白鳥が以上のような堂々巡りをまさに生涯に渡って繰り返していたのは、何とかして平安を得たかったからなのかもしれない。事実彼は、『文壇的自叙伝』(昭和13年)の中で、キリスト教を離れてみても平安が得られなかったことを書いている。曰く、「学校卒業後、基督教を放棄してこころがのびのびしたことは事実だが、一度少年期に強烈に心に浸み込んだものは、完全に拭い取れないものらしく、夜半目醒めた時なんかに、暗闇のなかにいるような手頼りなさを覚えることもあったのだ」。またもや聖書への姿勢に目を向けてみても、「明日の事を思い煩うなかれ、一日の苦楽は一日にて足れり」というマタイの聖句に戻り、「如何に生くべきかの態度をこの言葉によって極めるのもいゝかも知れぬ」と言いつつ、その次の段落では「『人生如何に生くべきか』は、私などは聖書を読んでも、一つに徹底して決し得られないのである」と結ぶ(「内村鑑三雑感」)。しかしそれでも、彼は何とかして平安を得たかった。だからその後も彼は死ぬまで聖書のことを考えてそこに平安を見出そうとしたり、あるいは文学のことを考えてそこに平安を見出そうとしたりともがき続けた……。

白鳥自身が堂々巡りをし続けている様を、こちらも思うがままに追っていて、やはり堂々巡りな文章になってしまった。だが彼と一緒に堂々巡りを続ける内、この求道的な姿勢に魅せられてくる。彼の考え方を分析したりして、求道者心理なるものを考えてみるのは、伝道論をやるのに面白いかもしれない。たとえば、白鳥が「旧約の神は怖い神だ」とか「キリスト教は日本人の気質に合わないのじゃないか」といった主旨のことを言っているのを抜き取って、日本人への伝道論を考えてみたり。今回の記事でももっとそういうところに触れたかったのだけれども、よそう。よく考えれば、そういったことは日本のキリスト教界でずっと議論され続けているのである。むしろここで大事なのは、白鳥はそういったありがちなキリスト教への反発心をあらわにしながらも、平安を求めるあまり聖書から離れられなかったということだ。

白鳥の論じ方か生き様を、山本健吉だかが「螺旋階段のようだ」と表現していたと思う。螺旋階段であるからには、ぐるぐると回りながらもある一点に向かって降りていく(あるいは上っていく)のであって、白鳥の死に際の「アーメン」という言葉を思い出すと、適切な比喩であるように思える。
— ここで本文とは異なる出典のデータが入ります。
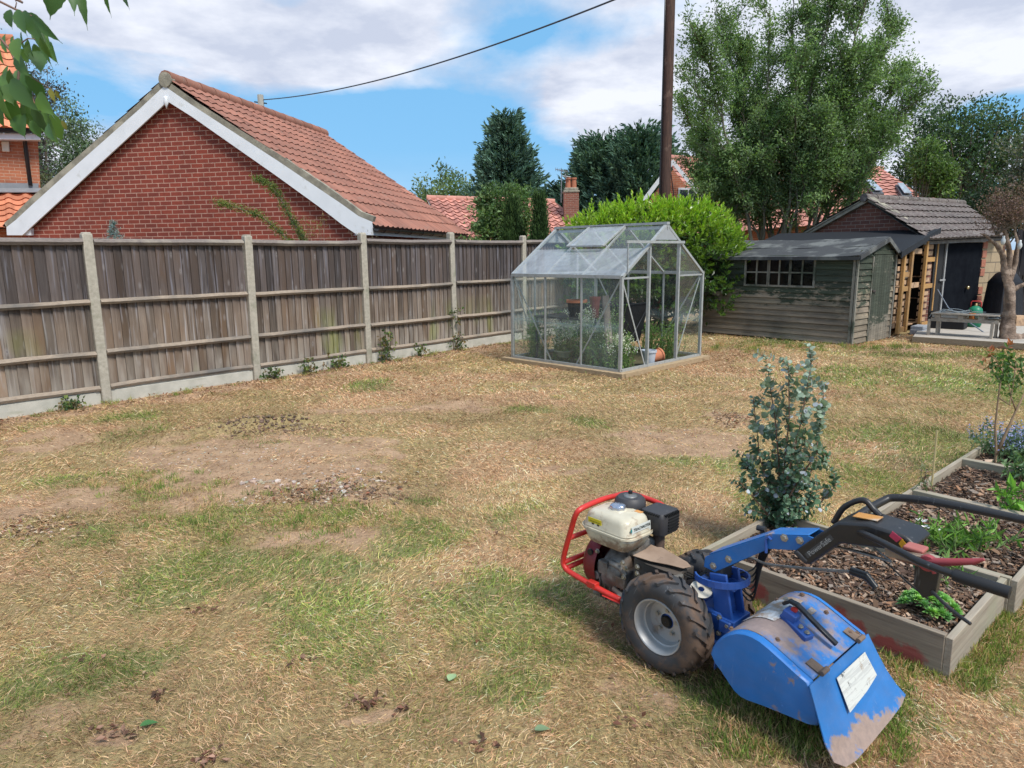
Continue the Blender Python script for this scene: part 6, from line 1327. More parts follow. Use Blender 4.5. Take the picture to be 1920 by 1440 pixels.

私はどうしてもクリスチャンとしての視点から見てしまうから、その「アーメン」は、白鳥の心に聖霊が働かれたことの表れなのだと信じたい。ただこれは私の願望であって、白鳥流に言えば、そんなこと誰にも分かったものではないのである。それでも、彼は最後の最後、長き螺旋状の求道生活を終え、永遠のいのちの世界に入っていったのだと思いたい。彼は遂にキリストの御腕に抱かれ、求め続けていた平安を見出したのだと信じたい。

私たちの中には、家族や友人がイエス様を受け入れてほしい、彼らの心に福音が届いてほしい……と涙ながらに祈り続けている人が少なくない。でも正宗白鳥の人生が描いた軌跡を見ていると、もう少し気長に──いや、神様に委ねて、家族や友人と歩んでいこうかなという思いにさせられる。彼らだって、白鳥のように平安を得ようと堂々巡りを続けているかもしれない。白鳥が内村鑑三の信仰に近づいては離れていったように、彼らも、自分たちの家族や友人の信仰に興味を持っては遠ざかって、堂々巡りをしながらもがいているのかもしれない。私たちだって、そうだったと思う。それに私たちは私たちで、イエスを信じた今でも、「キリスト者は如何に生くべきか」と堂々巡りをしながら、再臨という螺旋階段の終着点たる希望に向かって毎日を生きているのだ。願わくは、彼らが遠ざかったとしても、また戻ってきてくれるような、そんな魅力的なキリスト者になりたいものだ。